The new system - called the Qinghai Rural Water Management Project - will use water from two reservoirs in the surrounding mountains, so conduits are being built that will allow gravity to carry it to the farmland.

The project was approved by the provincial government in 2006 and work started five years later to build irrigation channels in three counties in the Yellow River Valley - the Hualong Hui, Jainca and Xunhua Salar autonomous counties.

The work is due to be completed on Sept 30, having received total investment of about 1.58 billion yuan.

Inadequate supply

Li Zhihong, an agricultural expert on the project, said the lack of water means the land is "little better than a desert".
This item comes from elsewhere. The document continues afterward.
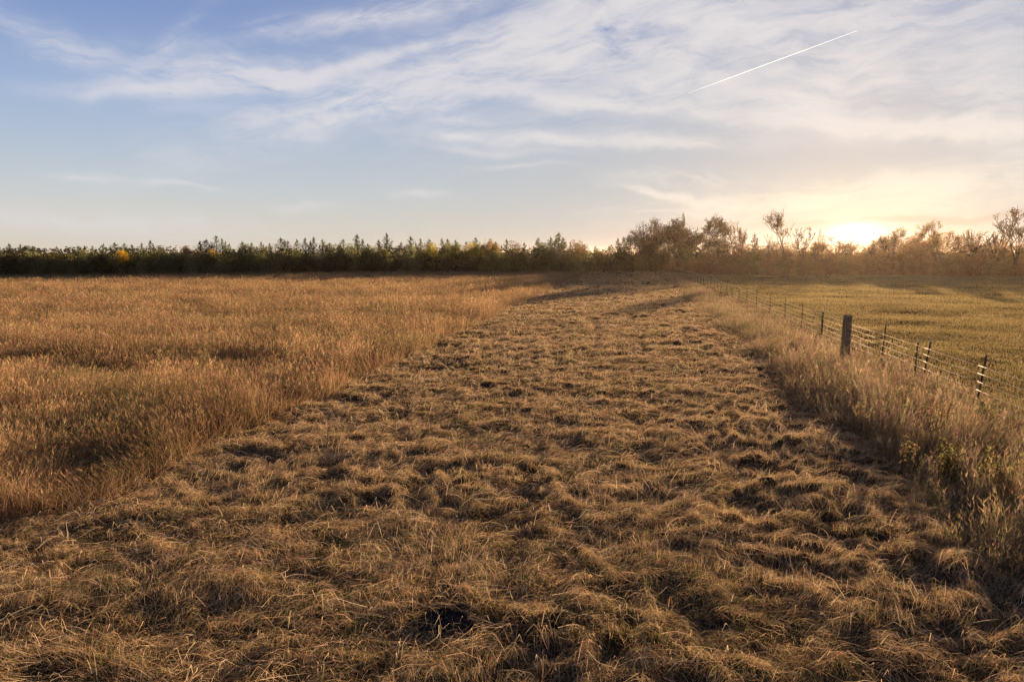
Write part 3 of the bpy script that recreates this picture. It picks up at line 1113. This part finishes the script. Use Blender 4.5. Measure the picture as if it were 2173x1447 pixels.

A field of wheat usually needs to be watered five to seven times before it is fully ripe, but the water shortage in the valley means farmers usually irrigate their crops just twice during the growing season, resulting in low yields.

In addition, the lack of water can lead to conflict among farmers. The high strain on water resources means Gabu is allocated just three hours of water five to seven times a year, which is barely enough to irrigate the 667 sq m of farmland in the village (equal to the traditional Chinese measurement of 1 mu, which is used in the region), according to Ji Jincai, who has been head of Gabu for the past four years.

The technique means the water supply is quickly exhausted, so outlying fields, which are the last to receive the water, are rarely irrigated adequately. As a result, villagers downstream often quarrel with those upstream and fights are common.

"Those who receive the water first are the ones that benefit most," said Ji, adding that with adequate water, farmers can easily harvest an extra 100 kilograms of wheat per 667 sq m.

Li Ou, an irrigation specialist with the project, put it more bluntly. "In arid areas such as this, there is no agriculture without irrigation," he said.